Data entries
-*-*-

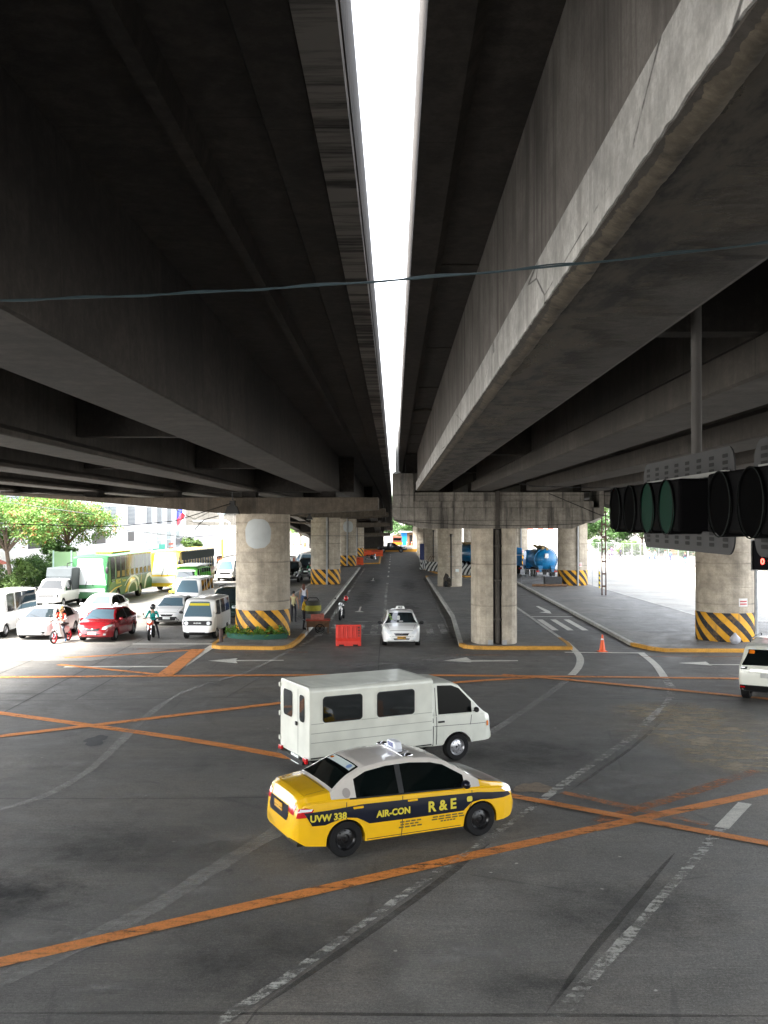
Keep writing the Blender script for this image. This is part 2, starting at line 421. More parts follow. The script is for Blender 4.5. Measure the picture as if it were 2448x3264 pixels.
def rr(cx, cy, w, h, r, n=4):
    p = []
    for sx, sy, a0 in ((1, 1, 0), (-1, 1, 90), (-1, -1, 180), (1, -1, 270)):
        for k in range(n+1):
            a = R(a0+90*k/n); p.append((cx+sx*(w/2-r)+r*math.cos(a), cy+sy*(h/2-r)+r*math.sin(a)))
    return p
def text2d(body, size, bold=.0, sx=1.0):
    cu = bpy.data.curves.new('t', 'FONT'); cu.body = body; cu.size = size; cu.align_x = 'CENTER'; cu.align_y = 'CENTER'
    cu.offset = bold; cu.resolution_u = 3
    o = bpy.data.objects.new('t', cu); COL.objects.link(o)
    bpy.context.view_layer.update()
    me = bpy.data.meshes.new_from_object(o.evaluated_get(bpy.context.evaluated_depsgraph_get()))
    vs = [(v.co.x*sx, v.co.y) for v in me.vertices]; fs = [tuple(p.vertices) for p in me.polygons]
    bpy.data.objects.remove(o); bpy.data.curves.remove(cu); bpy.data.meshes.remove(me)
    return vs, fs
def sign_text(name, body, size, origin, ux, uy, mat, parent, bold=.004, sx=1.0, off=.006):
    """flat lettering standing a few mm proud of a surface"""
    vs, fs = text2d(body, size, bold, sx); ux, uy = Vector(ux), Vector(uy); nrm = ux.cross(uy).normalized()*off
    return MB().add([Vector(origin)+ux*a+uy*b+nrm for a, b in vs], fs).build(name, mat, parent)
def poly_faces(poly, step):
    bm = bmesh.new(); vs = [bm.verts.new((a, b, 0)) for a, b in poly]; bm.faces.new(vs)
    xs = [p[0] for p in poly]; ys = [p[1] for p in poly]
    for lo, hi, no in ((min(xs), max(xs), (1, 0, 0)), (min(ys), max(ys), (0, 1, 0))):
        k = lo+step
        while k < hi-step*.2:
            bmesh.ops.bisect_plane(bm, geom=bm.verts[:]+bm.edges[:]+bm.faces[:], plane_co=(k*no[0], k*no[1], 0), plane_no=no); k += step
    bmesh.ops.triangulate(bm, faces=bm.faces)
    bm.verts.index_update()
    r = [(v.co.x, v.co.y) for v in bm.verts], [tuple(v.index for v in f.verts) for f in bm.faces]
    bm.free(); return r
class Skin3:
    """lays lettering, lamps, seams and stripes on a body surface"""
    def __init__(s, obs):
        vs = []; fs = []
        for o in obs:
            n = len(vs); vs += [v.co.copy() for v in o.data.vertices]; fs += [[n+i for i in p.vertices] for p in o.data.polygons]
        s.t = BVHTree.FromPolygons(vs, fs)
    def hit(s, side, a, b, off):
        if side in 'LR':
            sg = 1 if side == 'L' else -1; o = Vector((a, sg*4, b)); d = Vector((0, -sg, 0))
        elif side in 'FB':
            sg = 1 if side == 'F' else -1; o = Vector((sg*12, a, b)); d = Vector((-sg, 0, 0))
        else: o = Vector((a, b, 6)); d = Vector((0, 0, -1))
        h, nr, i, dd = s.t.ray_cast(o, d)
        if h is None: 
            q = o+d*(2.5 if side in 'LR' else 9.5 if side in 'FB' else 5)
            h, nr, i, dd = s.t.find_nearest(q)
        return h-d*off
    def patch(s, name, side, poly, mat, parent, off=.006, step=.08):
        vs, fs = poly_faces(poly, step)
        return MB().add([s.hit(side, a, b, off) for a, b in vs], fs, 0, True).build(name, mat, parent)
    def text(s, name, side, body, size, a, b, mat, parent, bold=.003, sx=1., rot=0, off=.012, flip=False):
        vs, fs = text2d(body, size, bold, sx)
        c, q = math.cos(rot), math.sin(rot)
        fx = -1 if side in 'L' else 1
        if side == 'F': fx = 1
        if side == 'B': fx = -1
        if flip: fx = -fx
        return MB().add([s.hit(side, a+fx*(u*c-v*q), b+u*q+v*c, off) for u, v in vs], fs, 0, True).build(name, mat, parent)
def strip(p, q, wd):
    """2D strip polygon between points"""
    d = Vector((q[0]-p[0], q[1]-p[1])).normalized()*wd/2; n = (-d.y, d.x)
    return [(p[0]+n[0], p[1]+n[1]), (p[0]-n[0], p[1]-n[1]), (q[0]-n[0], q[1]-n[1]), (q[0]+n[0], q[1]+n[1])]
# ================================================================ ground, roads, islands
def sheet(name, poly, z, mat, kind='structure', group=None):
    o = MB().add([(p[0], p[1], z) for p in poly], [tuple(range(len(poly)))]).build(name, mat)
    return tag(o, kind=kind, group=group)
sheet('ground', [(-1500, -200), (1500, -200), (1500, 2500), (-1500, 2500)], -.03, M_ground)
sheet('road', [(-26, -60), (60, -60), (60, 70), (37.3, 117), (31, 148), (31, 260), (-26, 260)], 0, M_road)
M_sunroad = road_mat('sunlit_road_concrete', (.34, .33, .30), 1, 7)  # paler copy of the road: open daylight put into its colour
M_halfsunroad = road_mat('worn_pale_concrete', (.24, .23, .21), 1, 8)  # milder pale copy, daylight on the left street painted in
sheet('road_slab_or_sunlit_sheet', [(17.2, 46.5), (60, 46.5), (60, 70), (37.3, 117), (31, 148), (31, 260), (16.6, 260), (17.0, 76), (17.5, 55)], .0035, M_sunroad)
sheet('road_slab_or_sunlit_sheet', [(-26, 38.5), (-12, 38.5), (-8.4, 44), (-8.2, 48), (-7.6, 80), (-7.4, 116), (-10, 260), (-26, 260)], .0035, M_halfsunroad)
# lighter slab right of the long lane seam, and a darker middle slab
a = [G(735, 3262), G(1224, 2912), G(1560, 2690), G(2448, 2530)]
sheet('road_slab_or_sunlit_sheet', [a[0], a[1], a[2], a[3], (9, 12), (9, 6), (-1.5, 6)], .003, M_slab)

M_tarf = paint_mat('faint_dark_seam', (.05, .047, .042), lo=.50, hi=.68, cov=.5)
def strip_obj(name, pts, wd, mat, z=.008, group='painted lines on the road', wd2=None):
    """a painted line of real width laid along ground points"""
    pts = [Vector((p[0], p[1])) for p in pts]
    rn = random.Random(int(abs(pts[0].x*131+pts[-1].y*17))); worn = mat.name.startswith(('worn', 'faint', 'dark'))
    q = []; m = len(pts)-1
    for i in range(m):
        p0, p1, p2, p3 = pts[max(i-1, 0)], pts[i], pts[i+1], pts[min(i+2, m)]
        n = max(1, int((p2-p1).length/(.3 if worn else .6)))
        for k in range(n):
            t = k/n
            q.append(.5*((2*p1)+(p2-p0)*t+(2*p0-5*p1+4*p2-p3)*t*t+(3*p1-3*p2+p3-p0)*t**3))
    q.append(pts[-1])
    vs = []; ja = jb = 0; amp = .10 if worn else .02
    for i, p in enumerate(q):
        d = (q[min(i+1, len(q)-1)]-q[max(i-1, 0)]).normalized(); n = Vector((-d.y, d.x))
        ww = wd if wd2 is None else wd+(wd2-wd)*i/(len(q)-1)
        ja = ja*.75+rn.uniform(-1, 1)*amp; jb = jb*.75+rn.uniform(-1, 1)*amp
        e = min(1, i*.15+.1, (len(q)-1-i)*.15+.1) if 'dark' in mat.name else 1
        vs += [(*(p+n*ww*(.5+ja)*e), z), (*(p-n*ww*(.5+jb)*e), z)]
    o = MB().add(vs, [(2*i, 2*i+1, 2*i+3, 2*i+2) for i in range(len(q)-1)]).build(name, mat)
    return tag(o, kind='structure', group=group)
def P(*xy): return [G(a, b) for a, b in xy]
OR = 'orange junction box lines'
strip_obj('orange_line', P((-160, 3104), (1224, 2790), (1850, 2651)), .29, M_orange, .008, OR)
strip_obj('orange_line', P((1850, 2651), (2500, 2512)), .29, M_orange, .008, OR)
strip_obj('orange_line', P((1900, 2620), (2412, 2458)), .28, M_orange_w, .012, OR)
strip_obj('orange_line', P((1500, 2512), (1640, 2540), (2500, 2700)), .26, M_orange, .016, OR)
strip_obj('orange_line', P((1792, 2528), (2257, 2632)), .22, M_orange_w, .020, OR)
strip_obj('orange_line', P((-80, 2262), (560, 2352), (980, 2425)), .34, M_orange, .008, OR)
strip_obj('orange_line', P((-80, 2357), (898, 2241), (1400, 2181), (1700, 2160)), .32, M_orange, .012, OR)
strip_obj('orange_line', P((-80, 2160), (1000, 2153), (1660, 2156), (2500, 2166)), .34, M_orange, .016, OR)
strip_obj('orange_line', P((1600, 2152), (1800, 2167), (2500, 2234)), .34, M_orange, .020, OR)
strip_obj('orange_line', P((632, 2071), (524, 2154)), .62, M_orange, .024, OR)
strip_obj('orange_line', P((205, 2097), (400, 2087), (610, 2073)), .3, M_orange, .012, OR)
strip_obj('orange_line', P((187, 2119), (512, 2151)), .3, M_orange, .012, OR)
strip_obj('orange_line', P((422, 2069), (639, 2071)), .3, M_orange_w, .016, OR)
strip_obj('orange_line', P((1420, 2089), (1830, 2089)), .12, M_orange_w, .016, OR)
strip_obj('orange_line', P((690, 2080), (980, 2080)), .12, M_orange_w, .016, OR)
strip_obj('orange_line', P((2030, 2094), (2400, 2094)), .12, M_orange_w, .016, OR)
WG = 'white lane lines'
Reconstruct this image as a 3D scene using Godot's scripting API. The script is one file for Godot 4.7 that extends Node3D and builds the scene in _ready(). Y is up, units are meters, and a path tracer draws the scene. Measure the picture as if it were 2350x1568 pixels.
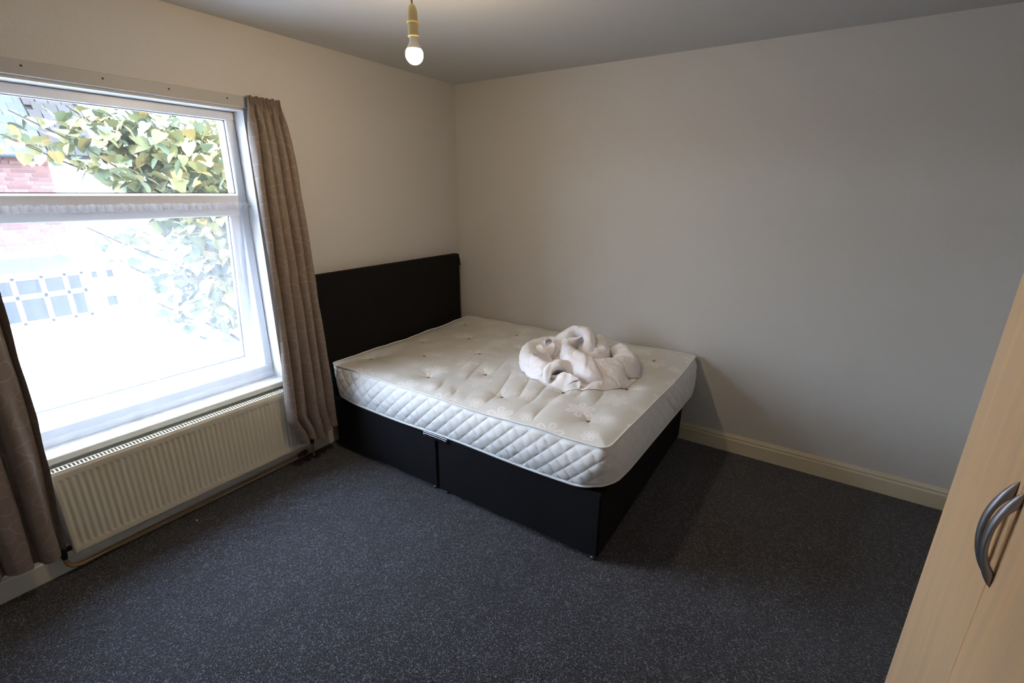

-*-*-

Search the data above for lines holding "Measure" and copy each of them.

Keep writing the Blender script for this image. This is part 2, starting at line 421. More parts follow. The script is for Blender 4.5. Measure the picture as if it were 2448x3264 pixels.
Reconstruct this image as a 3D scene using Godot's scripting API. The script is one file for Godot 4.7 that extends Node3D and builds the scene in _ready(). Y is up, units are meters, and a path tracer draws the scene. Measure the picture as if it were 2350x1568 pixels.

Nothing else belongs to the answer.